■ **BRIEF**:
Search the records for the word "parts" and pick out every line that has it.
====== RECORDS SHOWN
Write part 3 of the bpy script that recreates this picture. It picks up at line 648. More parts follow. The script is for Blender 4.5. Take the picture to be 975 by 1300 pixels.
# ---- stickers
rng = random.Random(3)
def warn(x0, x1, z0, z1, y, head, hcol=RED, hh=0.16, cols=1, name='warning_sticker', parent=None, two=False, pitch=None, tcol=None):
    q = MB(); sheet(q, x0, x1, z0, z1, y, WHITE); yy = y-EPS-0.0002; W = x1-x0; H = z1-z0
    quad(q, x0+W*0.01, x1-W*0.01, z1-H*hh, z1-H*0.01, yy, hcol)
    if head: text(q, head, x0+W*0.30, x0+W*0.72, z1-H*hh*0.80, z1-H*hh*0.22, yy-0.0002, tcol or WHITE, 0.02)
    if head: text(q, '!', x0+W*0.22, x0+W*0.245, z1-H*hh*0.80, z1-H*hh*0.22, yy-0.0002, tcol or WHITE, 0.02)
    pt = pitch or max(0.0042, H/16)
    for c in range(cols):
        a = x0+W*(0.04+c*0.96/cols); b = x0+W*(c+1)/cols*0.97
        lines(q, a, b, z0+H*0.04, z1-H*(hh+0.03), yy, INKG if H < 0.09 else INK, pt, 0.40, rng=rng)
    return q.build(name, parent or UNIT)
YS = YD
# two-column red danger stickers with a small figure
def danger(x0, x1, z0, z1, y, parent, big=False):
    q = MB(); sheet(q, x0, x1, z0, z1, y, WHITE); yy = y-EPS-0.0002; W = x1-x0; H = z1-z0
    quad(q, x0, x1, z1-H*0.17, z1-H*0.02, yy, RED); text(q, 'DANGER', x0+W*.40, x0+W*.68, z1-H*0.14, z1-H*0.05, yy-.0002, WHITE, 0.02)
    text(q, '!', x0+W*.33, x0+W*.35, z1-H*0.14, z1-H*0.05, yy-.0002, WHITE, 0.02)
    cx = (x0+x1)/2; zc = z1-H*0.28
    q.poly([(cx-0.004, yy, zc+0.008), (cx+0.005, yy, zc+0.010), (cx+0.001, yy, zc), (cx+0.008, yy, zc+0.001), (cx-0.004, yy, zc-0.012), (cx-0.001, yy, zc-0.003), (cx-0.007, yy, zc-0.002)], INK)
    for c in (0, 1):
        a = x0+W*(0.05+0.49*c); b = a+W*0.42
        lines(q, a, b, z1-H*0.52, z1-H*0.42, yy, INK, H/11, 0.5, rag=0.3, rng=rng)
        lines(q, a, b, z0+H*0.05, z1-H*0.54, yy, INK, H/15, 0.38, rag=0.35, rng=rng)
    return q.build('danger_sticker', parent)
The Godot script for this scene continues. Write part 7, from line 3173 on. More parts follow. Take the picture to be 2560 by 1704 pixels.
============
■ **EXERCISE ANSWER**:
Write part 3 of the bpy script that recreates this picture. It picks up at line 648. More parts follow. The script is for Blender 4.5. Take the picture to be 975 by 1300 pixels.
The Godot script for this scene continues. Write part 7, from line 3173 on. More parts follow. Take the picture to be 2560 by 1704 pixels.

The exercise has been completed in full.